Of course there’s something to love about it that has nothing to do with nostalgia. That’s how become beloved enough to get nostalgic about in the first place. The thing about nostalgia is that it smooths over the wrinkles. Things that you actually found annoying at the time (“ugh, why can’t the rules just be written clearly?“) become part of what you miss about it (“the rules themselves were a puzzle! Brilliant!”). And it becomes harder to appreciate new innovations, because they look like deviations from the thing you remember loving.
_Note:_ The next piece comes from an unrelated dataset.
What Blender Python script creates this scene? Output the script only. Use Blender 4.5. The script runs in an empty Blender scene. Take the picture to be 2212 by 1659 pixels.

I haven’t played 1e, but I don’t doubt it’s an excellent game. It didn’t become the world’s most popular roleplaying game for nothing. But when I read Mearls waxing nostalgic about it, throwing in little condescending asides about “yes, with mapping!” I can’t help but roll my eyes. And I actually think dungeon delves where you map as you go are a lot of fun! But man is it hard to take someone seriously when they get like that about it.
 

Charlaquin

Goblin Queen (She/Her/Hers)
4 things:
1) there was a pretty good DM
2) with a pretty good adventure
3) with pretty good (and hopefully pretty, oh, RPG nerds forget it...) co-players
4) he was PUI (Playing Under Influence of pretty good drugs)

:D

Honestly, I played 1e, the first time I ever played RPGs in 1986.
Let me say it like this:
D&D only became better with each edition. Okay, except 4e, which sucked big time.
But with all 4 points above, rules and systems don't matter.
You were so close to having my like, but you just had to throw in a jab at 4e.